- The best-governed language in all of software, and the best-governed web framework
- A huge ecosystem of libraries for everything from data science to email processing, that are (mostly) easy to read and modify and free from systemic security issues. And pretty much every major company with an API has an official Python library for that API.
- The standard language taught at most of the top CS programs around the world
- A web framework that's had almost no major security issues over the 10+ years its been around
What exactly would you get in terms of benefits from switching to Ruby? I'm not saying Ruby or Rails are bad tools, I just don't get why someone who already knew Python and Django would switch.
I get that if you run a dev shop it might be a better choice for just cranking out web apps as fast as possible for clients, but if you run an actual startup I don't see that the benefits of saving a couple lines of code would offset the costs of being locked into the ruby ecosystem.

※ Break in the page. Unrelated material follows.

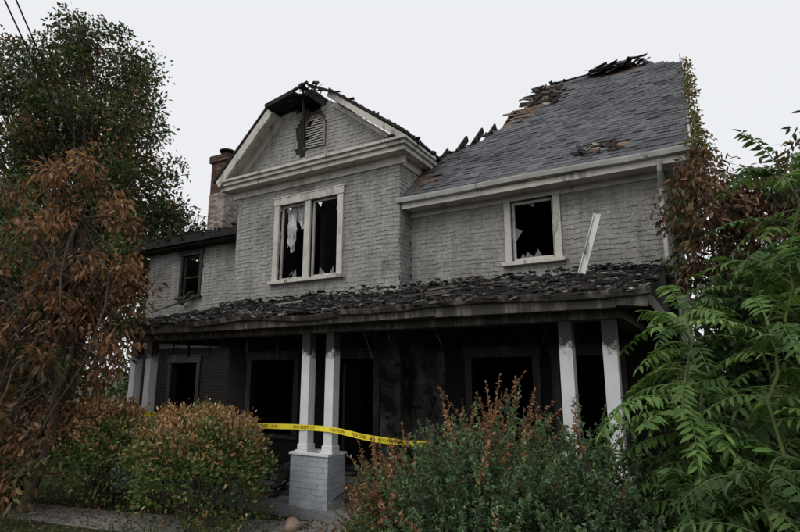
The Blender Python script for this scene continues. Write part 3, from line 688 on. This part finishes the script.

I disagree about this, there's not even a basic user signup flow plugin with page templates that would allow SSO and U2F, it was so when I was looking at it three months ago. With Flask I can use Flask-Security, Flask-Dance and I have user signup, pw resets, SSO. With CSRF protection out-of-box and bunch of other security features are easy to turn on compared to Django. What I did like about Django was the idea and maybe I would've liked Django-Admin if I didn't have to reinvent three wheels out of four.
I don't know a ton about SSO, although I'm more skeptical about building it into Django only because there are many different ways you might want the business logic to work, so to me that suggests using a library for that might be more appropriate than having it built into the framework.
Sorry that these are fairly abstract statements without examples. I need to start tracking them.
You'd get Ruby on Rails.
I don't need to learn a new language I won't use for anything else, I don't need to learn a framework that is not as simple as its proponents describe. I also don't need to learn a new package manager or go digging for gems that do what I need.
If you aren't already invested in ruby, there is very little to gain as a web app developer. It would be a huge waste of time to drop django or flask and learn not only a new framework but also a language that is often described as cumbersome to use.
Ruby on rails might make sense if you already know it, but it makes little sense for anyone else to learn it these days.